En guise d’introduction, Coralie Gagné nous offre un survol de sa thèse sur La gestion du processus d’éco-innovation. « Le processus d’innovation est en quatre étapes, » explique-t-elle d’emblée :

1 – Recherche (dans les multinationales) ➡️ 2- Sélection (dans les multinationales) ➡️ 3- Implémentation (analyse des pratiques dans les PME) ➡️ 4- Capture (Recherche dans les entreprises en démarrage)

C’est sur l’étape de l’implémentation d’éco-innovation au sein des PME qu’elle s’attardera au cours de cette présentation.

Il s’agit d’un article en cours de rédaction « Le déploiement de stratégies d’éco-innovation des PME » qui sera présenté en Estonie à la ISPIM Innovation Conference – Local Innovation Ecosystems for Global Impact (International Society for Professional Innovation Management).
Au début de sa présentation, la candidate au doctorat en gestion de l’innovation, Coralie Gagné, a témoigné de l’apport du partenariat dans ses travaux. Elle a souligné que 4POINT0 lui offre du financement et un accès à des partenaires essentiels pour mener à bien sa recherche. « 4POINT0 et Aéro Montréal jouent un rôle absolument primordial dans ma thèse, et je les remercie énormément, » s’est-elle exprimée.

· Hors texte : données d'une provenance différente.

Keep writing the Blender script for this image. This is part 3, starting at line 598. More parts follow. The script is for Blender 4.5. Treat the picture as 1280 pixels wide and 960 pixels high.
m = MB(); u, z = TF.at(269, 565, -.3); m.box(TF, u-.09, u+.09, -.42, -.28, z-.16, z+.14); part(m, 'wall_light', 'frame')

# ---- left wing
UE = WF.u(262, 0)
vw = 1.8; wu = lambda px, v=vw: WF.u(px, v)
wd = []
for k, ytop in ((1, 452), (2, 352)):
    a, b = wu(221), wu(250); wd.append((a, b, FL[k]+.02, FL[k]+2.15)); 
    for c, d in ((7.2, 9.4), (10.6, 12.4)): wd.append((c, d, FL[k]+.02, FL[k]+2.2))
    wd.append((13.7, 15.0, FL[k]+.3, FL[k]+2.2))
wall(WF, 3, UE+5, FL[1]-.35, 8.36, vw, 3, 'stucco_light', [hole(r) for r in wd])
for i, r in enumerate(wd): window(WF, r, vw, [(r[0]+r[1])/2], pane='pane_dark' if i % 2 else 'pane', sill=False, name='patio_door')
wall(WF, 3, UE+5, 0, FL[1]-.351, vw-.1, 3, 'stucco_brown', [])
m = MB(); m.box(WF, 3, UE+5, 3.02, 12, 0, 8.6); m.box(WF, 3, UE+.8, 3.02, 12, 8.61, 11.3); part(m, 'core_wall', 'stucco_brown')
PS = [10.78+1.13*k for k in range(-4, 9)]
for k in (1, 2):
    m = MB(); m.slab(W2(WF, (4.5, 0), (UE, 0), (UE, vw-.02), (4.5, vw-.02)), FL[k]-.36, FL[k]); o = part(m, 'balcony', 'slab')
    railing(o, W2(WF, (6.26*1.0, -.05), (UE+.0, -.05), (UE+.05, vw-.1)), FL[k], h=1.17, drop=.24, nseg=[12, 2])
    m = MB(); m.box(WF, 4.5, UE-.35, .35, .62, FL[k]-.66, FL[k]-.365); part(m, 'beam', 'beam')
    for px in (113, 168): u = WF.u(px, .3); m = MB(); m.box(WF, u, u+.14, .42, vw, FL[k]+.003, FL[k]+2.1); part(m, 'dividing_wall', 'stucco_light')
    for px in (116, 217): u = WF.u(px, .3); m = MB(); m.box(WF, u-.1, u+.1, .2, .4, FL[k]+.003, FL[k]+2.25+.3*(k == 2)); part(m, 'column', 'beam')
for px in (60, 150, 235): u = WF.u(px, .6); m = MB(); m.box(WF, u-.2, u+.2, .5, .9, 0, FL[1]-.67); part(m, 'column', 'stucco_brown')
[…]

Dans un marché hyper compétitif, les entreprises doivent se démarquer. Coralie Gagné propose donc d’adopter des stratégies d’éco-innovation pour se distinguer, tant auprès de la clientèle qu’auprès de la main-d’œuvre qualifiée.

Mais comment est-ce possible que si peu de ces solutions soient adoptées par nos entreprises, alors qu’elles sont préconisées depuis plusieurs décennies par les écologistes ?

En quelques mots, un modèle d’affaires éco-innovant devrait intégrer la durabilité, ce qu’on pourrait traduire par le respect du vivant – tant les écosystèmes végétaux, animaux, et humains – tout au long du cycle de vie d’un produit et de la chaîne d’approvisionnement. C’est ce que s’évertuent à expliquer tant de scientifiques et penseurs, de Hubert Reeves à Aurélien Barrau.

Déjà en 1972, lors de son allocution au Conseil européen pour la recherche nucléaire (CERN), le mathématicien Alexandre Grothendieck explorait les implications éthiques et philosophiques de la pensée scientifique. Il soulignait la nécessité d’une approche holistique et écoresponsable dans la science et la société, une vision qui résonne encore aujourd’hui dans le contexte de l’éco-innovation. Écouter la conférence de Grothendieck

Cependant, malgré ces appels à l’écoresponsabilité et une approche où l’activité humaine est soutenable pour la planète, les PME peinent à intégrer l’éco-innovation. Le facteur économique est évidemment au cœur de la problématique. Afin d’aider les PME à intégrer des stratégies d’éco-innovation, Coralie Gagné souhaite que les entreprises améliorent leurs capacités dynamiques.

Capacités dynamiques

Elle définit les capacités dynamiques comme la capacité des entreprises à réagir aux pressions externes en reconfigurant leurs ressources internes. Cette résilience permet de surmonter les adversités et d’atteindre des performances financières et environnementales, créant ainsi un avantage compétitif durable.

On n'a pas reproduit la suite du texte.